Feat. William E. Connolly 29th March 2023 1h 4m

Discussing William E. Connolly’s recent books on climate catastrophes through an examination of geological volatilities that are greatly exacerbated by the assumptions of human exceptionalism, and the sense that climate changes gradually. Drawing on Deleuze and Guattari, we consider the ‘minor’ tradition of thinkers that draw attention to planetary volatilities: Sophocles, Mary Shelley, Amitav Ghosh, Viveiros de Castro, to name a few. Pagan thinkers help us to be sensitive to human and nonhuman vitalities, and multiple temporalities in the age of the Anthropocene.

BIO: William E. Connolly is Krieger Eisenhower Professor at the Department of Political Science, Johns Hopkins University. In a poll of American political theorists published in PS in 2010, he was ranked the fourth most influential political theorist in the U.S.A over the last twenty years, after Rawls, Habermas, and Foucault. His recent books include Facing The Planetary: Entangled Humanism and the Politics of Swarming (2017); Aspirational Fascism: The Struggle for Multifaceted Democracy Under Trumpism (2017), Climate Machines, Fascist Drives, and Truth (2020), Resounding Events: Adventures of an Academic from the Working Class (2022)
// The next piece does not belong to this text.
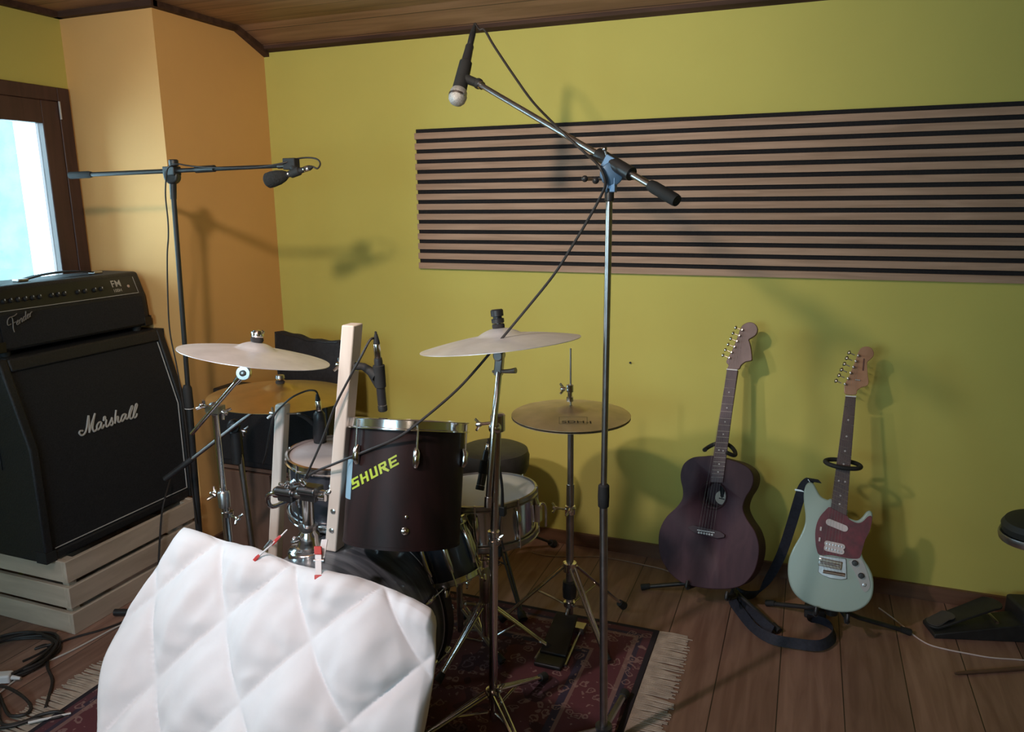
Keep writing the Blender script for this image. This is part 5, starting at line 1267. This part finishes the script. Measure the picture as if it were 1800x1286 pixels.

Other books include Why I Am Not A Secularist (1999); Neuropolitics (2002); Pluralism (2005); Capitalism and Christianity, American Style (2008); A World of Becoming (2011); and The Fragility of Things: Self-Organizing Systems, Neoliberal Fantasies and Democratic Activism (2013).
In 2017 he was presented the Distinguished Scholar Award by the International Studies Association for his body of work on the new pluralism, secularism, global capitalism, and planetary processes. In 2020 the Western Political Science Association announced the William E. Connolly Award to be given yearly for the best paper in political theory.